When I was a boy, I would take 45 minute showers. Something about the hot water hitting me that made me savor that kind of warmth as if it were the last time. I would spend 35 of those minutes covering my ears and slowly walking through the water—back and forth and back again—simulating a brief rainstorm hitting a shaky roof. In this story, my head is the roof. My brain, the interior with which I took up the most space. I suppose that hasn’t changed all these years.

I would close my eyes tight and fold my ears into themselves, leaving little room for either sense to live freely in the world. Standing at one end of the bathtub, I would slowly walk to the other side. The water falling would gradually climb up my lanky frame, the sound of the steady stream getting louder with each inch of movement. Eventually the water would pile on top of itself, pooling for small moments on my head, water unrelenting, and I would stand drowning the senses, hoping to feel it intensely all at once and and not at all.

15 years later, not much has changed. I don’t take 45 minute showers anymore. But the feeling part? That’s where I live a little.

The Robbie everyone knew all those years ago carried so much hope in his heart and so much despair in his lanky frame. He would have never known what was coming next in his life; all the hurt and all the growing into a body that he never understood would eventually feel less like a burden and more like a gift, no matter how awkward. Life brings bigger things: high school and love and loss and scars and love again and loss again and college and the greatest of friends, some not so great, too, and writing writing writing writingwritingwriting and brief moments of peace nestled between an anxiousness that would become a fluid state of the way life is lived and so many books and more love and loss and death and an ever-present sense of urgency and grief and, among many more things, a self-love that always feels like building. Always construction. Never finished and never intending to be. Building that always feels like arriving, every single day, to a structure that creates a space where love grows.

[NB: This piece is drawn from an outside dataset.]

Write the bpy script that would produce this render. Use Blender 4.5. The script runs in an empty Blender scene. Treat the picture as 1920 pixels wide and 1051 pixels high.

I still learn from that Robbie. He walks with me along the water, remembering the way he used to be. How afraid he was, a young boy, to let his words peel off the of the walls he built and let someone see him. He doesn’t say much in these moments. He’s where I learned how to leave no stone unturned in learning; how some of those rocks have lived inside of him for years without having ever been given a shot at being something more than just something to skip—not a mantle, not a road, not a decoration or trophy. He was where 27-year-old Robbie learned solitude as a way of breathing again, mask off, shield down, sword holstered.

Walking ahead of him now, I look back and see his eyes flicker, hands in pockets, chest pounding, and I think for a brief moment about the distance between us now. How grateful I am to have known him as he fades into my memory, slipping out of sight, and this is what peace is where the water falls.


There’s no real way we can know exactly what we’ll be doing in this brief and wonderful life, not a year from now, not a month from now. Our life twists every day—we are on the cusp of something bigger than ourselves. Whether you believe there is a higher being or a series of higher beings or nothing at all, there will always be an increasing urgency within us to love better, ourselves included, and to find hope whenever we can. Wherever we can.